Which makes it all the more strange that he's the only voice in the game. They didn't even bother hiring voice-a-likes (which, honestly, could have been any six kids) to deliver the pups' individual catchphrases. So there are no exclamations of Chase being on the case, and Rocky never once appeals that we don't lose it but reuse it. That might be a blessed relief for any parents who think they might just pop out on a brief murder spree if they have to hear such things ever again, but it really does feel odd in a game that's, you know, about the dogs.

Which makes the point, really. The absolute minimum has been put into this, beyond some nice details with the pup's animations. It's essentially the same bland nothing level again and again, with embarrassingly badly ported controls, and one voice actor for a game based on a series featuring a dozen well known characters. And he liked it.

That's all they needed to do for their target market, isn't it? So should they have done more? Would it have been worth anyone's time to do so? I've no idea. It'd have made it a lot more pleasant for the parents who sit there while it's played, and inevitably have to actually play it once their pre-schooler is bored of controlling things.

But what they absolutely bloody well shouldn't have done is charged £25 for it! Good lord, if I hadn't gotten this for free I'd not be writing a review right now, I'd be on a rampage, destroying continents. It's not worth a fiver. (It's £30 on console!) What a crock.

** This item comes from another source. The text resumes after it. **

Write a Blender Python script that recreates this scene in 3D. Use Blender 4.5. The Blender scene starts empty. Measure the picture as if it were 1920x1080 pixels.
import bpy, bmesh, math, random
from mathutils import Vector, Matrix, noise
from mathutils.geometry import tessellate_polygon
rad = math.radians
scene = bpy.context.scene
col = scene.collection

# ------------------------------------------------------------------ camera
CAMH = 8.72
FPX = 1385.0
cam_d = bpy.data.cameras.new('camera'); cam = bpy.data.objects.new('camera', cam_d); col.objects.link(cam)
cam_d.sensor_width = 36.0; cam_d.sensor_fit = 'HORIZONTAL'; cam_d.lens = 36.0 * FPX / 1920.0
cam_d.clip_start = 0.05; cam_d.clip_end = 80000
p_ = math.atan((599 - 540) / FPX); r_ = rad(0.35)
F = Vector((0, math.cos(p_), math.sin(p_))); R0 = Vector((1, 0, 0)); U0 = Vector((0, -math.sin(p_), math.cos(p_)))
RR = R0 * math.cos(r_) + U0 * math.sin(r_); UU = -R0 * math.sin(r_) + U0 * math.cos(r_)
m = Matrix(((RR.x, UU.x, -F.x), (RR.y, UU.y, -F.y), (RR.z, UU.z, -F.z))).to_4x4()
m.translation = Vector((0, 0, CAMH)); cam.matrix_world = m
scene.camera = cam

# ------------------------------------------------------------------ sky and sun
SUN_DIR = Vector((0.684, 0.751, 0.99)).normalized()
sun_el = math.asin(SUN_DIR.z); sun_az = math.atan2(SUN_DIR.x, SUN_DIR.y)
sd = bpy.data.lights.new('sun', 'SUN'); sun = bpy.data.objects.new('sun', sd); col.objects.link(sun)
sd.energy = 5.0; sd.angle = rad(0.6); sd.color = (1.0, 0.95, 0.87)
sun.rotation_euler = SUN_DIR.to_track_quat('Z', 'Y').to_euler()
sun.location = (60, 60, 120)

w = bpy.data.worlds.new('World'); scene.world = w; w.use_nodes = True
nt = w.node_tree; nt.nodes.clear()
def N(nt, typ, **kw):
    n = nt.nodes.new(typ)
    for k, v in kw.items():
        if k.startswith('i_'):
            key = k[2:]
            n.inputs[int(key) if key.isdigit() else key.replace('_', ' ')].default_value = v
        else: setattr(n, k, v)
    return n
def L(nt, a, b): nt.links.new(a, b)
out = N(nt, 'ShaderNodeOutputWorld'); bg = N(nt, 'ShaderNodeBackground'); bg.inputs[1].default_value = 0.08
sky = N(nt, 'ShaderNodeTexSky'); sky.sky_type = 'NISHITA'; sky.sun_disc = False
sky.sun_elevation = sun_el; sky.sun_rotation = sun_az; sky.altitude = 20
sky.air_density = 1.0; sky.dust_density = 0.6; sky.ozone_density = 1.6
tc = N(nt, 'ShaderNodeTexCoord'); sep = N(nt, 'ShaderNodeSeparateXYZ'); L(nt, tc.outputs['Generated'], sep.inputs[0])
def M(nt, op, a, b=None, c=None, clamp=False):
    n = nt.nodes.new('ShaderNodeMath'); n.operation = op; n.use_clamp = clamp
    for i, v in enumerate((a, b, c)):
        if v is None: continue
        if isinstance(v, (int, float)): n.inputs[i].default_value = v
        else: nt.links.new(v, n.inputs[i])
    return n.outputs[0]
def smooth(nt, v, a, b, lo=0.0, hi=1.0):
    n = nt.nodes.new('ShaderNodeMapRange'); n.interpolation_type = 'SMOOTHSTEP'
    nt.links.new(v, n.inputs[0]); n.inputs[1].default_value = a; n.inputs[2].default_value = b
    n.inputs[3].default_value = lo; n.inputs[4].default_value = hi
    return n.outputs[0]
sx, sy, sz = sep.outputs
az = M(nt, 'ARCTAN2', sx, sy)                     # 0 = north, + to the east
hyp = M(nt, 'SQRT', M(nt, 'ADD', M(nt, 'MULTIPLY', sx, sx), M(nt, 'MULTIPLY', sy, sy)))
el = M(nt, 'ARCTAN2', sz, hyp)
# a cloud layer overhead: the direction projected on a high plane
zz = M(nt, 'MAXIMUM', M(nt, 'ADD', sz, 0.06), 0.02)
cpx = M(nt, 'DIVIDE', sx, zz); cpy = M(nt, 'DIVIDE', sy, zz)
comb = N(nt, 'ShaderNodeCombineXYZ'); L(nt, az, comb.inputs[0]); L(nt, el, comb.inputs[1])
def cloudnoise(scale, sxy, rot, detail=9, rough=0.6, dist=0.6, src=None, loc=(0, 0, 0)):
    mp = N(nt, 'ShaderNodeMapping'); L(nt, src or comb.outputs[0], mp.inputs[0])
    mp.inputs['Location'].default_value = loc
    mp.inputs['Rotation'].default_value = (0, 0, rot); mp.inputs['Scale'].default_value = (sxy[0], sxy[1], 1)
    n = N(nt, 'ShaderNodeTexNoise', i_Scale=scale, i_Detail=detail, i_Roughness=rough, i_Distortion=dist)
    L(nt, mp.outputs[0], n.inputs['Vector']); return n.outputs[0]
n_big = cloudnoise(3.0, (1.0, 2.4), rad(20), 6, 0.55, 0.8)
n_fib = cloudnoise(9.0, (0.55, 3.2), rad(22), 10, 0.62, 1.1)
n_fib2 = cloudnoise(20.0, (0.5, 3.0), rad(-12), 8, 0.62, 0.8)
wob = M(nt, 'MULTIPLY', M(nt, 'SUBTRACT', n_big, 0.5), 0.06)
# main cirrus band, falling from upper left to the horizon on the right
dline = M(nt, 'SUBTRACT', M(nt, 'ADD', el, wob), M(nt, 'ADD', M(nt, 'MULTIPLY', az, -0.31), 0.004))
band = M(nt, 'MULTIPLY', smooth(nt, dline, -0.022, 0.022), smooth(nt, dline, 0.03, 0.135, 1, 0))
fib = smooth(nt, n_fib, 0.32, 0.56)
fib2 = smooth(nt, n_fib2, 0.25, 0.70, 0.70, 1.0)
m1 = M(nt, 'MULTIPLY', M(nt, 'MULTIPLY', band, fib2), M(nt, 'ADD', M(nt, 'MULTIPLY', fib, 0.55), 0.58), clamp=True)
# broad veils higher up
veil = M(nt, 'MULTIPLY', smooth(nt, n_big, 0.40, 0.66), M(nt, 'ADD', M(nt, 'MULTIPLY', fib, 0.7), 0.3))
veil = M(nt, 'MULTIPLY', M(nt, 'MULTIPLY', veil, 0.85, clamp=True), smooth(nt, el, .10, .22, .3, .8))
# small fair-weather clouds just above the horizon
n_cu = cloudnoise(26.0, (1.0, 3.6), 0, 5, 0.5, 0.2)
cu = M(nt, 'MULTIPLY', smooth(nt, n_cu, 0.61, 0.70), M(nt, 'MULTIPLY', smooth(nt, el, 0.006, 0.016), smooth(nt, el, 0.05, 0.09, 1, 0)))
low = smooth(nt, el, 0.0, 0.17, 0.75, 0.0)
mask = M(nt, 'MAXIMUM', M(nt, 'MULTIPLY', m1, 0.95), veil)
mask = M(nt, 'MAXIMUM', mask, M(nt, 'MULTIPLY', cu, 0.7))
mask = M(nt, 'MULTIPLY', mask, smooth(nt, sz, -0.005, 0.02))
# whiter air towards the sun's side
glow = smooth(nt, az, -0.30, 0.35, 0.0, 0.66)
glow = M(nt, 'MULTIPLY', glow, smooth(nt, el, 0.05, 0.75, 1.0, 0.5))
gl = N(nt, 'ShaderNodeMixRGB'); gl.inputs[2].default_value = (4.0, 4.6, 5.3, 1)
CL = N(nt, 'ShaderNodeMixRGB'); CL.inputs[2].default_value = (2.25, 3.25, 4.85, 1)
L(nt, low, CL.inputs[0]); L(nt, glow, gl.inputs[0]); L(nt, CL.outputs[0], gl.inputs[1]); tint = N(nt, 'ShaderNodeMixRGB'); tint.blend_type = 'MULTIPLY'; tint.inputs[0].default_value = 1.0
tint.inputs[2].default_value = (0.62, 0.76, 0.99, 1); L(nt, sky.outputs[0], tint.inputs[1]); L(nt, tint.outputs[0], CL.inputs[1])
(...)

My tip: don't tell your child it exists and then you'll likely not need to worry. And my other much better tip: get your pre-schoolers (and indeed schoolers) watching Wild Kratts. It's on Netflix in the UK, PBS Kids is the US, TVOKids in its native Canada, and they put it up on YouTube! Because if you're just so achingly sick of the bilge, trust me, this is pretty decent, and actually teaches some super interesting facts about animals. Did you know that the loudest animal on Earth is the sperm whale?! I didn't! So there you are. PS. I hate Paw Patrol.